Saturday, October 18, 2008

The Vanishing Act of Esme Lennox; Maggie O'Farrell

I found this on the ‘fortunate finds’ new release shelves in my local library back in late summer, although it was published back in 2006 by Harcourt. Ms. O’Farrell is a UK born writer whose other novels have received critical acclaim. Click the link in the title above to go to her website for more details. I was initially attracted by the cover, although the text on the flap intrigued me too. I was reminded, improbably enough, of one of Holly Black’s faerie novels in which an elderly woman has been institutionalized due to perceived instability. Prior to reading Ms. O’FarrelI’s novel this was distant intellectual knowledge as opposed to emotional realization of the potential exploitation of women by the men in their lives.

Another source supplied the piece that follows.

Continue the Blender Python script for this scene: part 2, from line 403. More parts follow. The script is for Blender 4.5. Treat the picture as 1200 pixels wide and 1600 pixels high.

The plot opens with middle aged Iris Lockheart trying to deal with the news that she has an elderly relative in a mental institution, said institution is closing and the powers that be need Iris’ input into what will happen to Esme Lennox, Iris’ great aunt. It turns out that Esme is Kitty Lennox’s sister, whose very existence Iris’ mother Kitty denied. Kitty claimed to be an only child and of course Iris believed her. Iris becomes attached to Esme and when difficulties arise in getting a bed in another care home, Iris takes Esme to her home for the weekend. The story is superficially easy and the reader is lured into thinking TVAoEL will follow conventional lines. We would be wrong.

TVAoEL is a meditation on revenge (to exact atonement/amends or punishment for a wrong or injuries; Random House College Dictionary, 1st edition) versus vengeance (infliction of injury, harm, humiliation, etc. on a person by another who has been harmed by him; Random House College Dictionary, 1st edition). Ms. O’Farrell brings up questions of justice and mercy, revenge and vengeance, truth and lies in the context of the most intimate family relationships. We learn about men’s incredible legal power over women which effectively infantilized us in the eyes of the law. This power was sanctioned by the state, ie: men in power, and by society at large. Ms. O’Farrell draws us a picture, an emotional portrait, if you will, of the long term consequences this has on one family. Regrets come too late and are too few.

This is easily one of the most powerful and mesmerizing books I’ve ever come across. I read it twice and it was a page turner each time. Likely it is a book I will buy for my home library and will reread for years to come. Very highly recommended.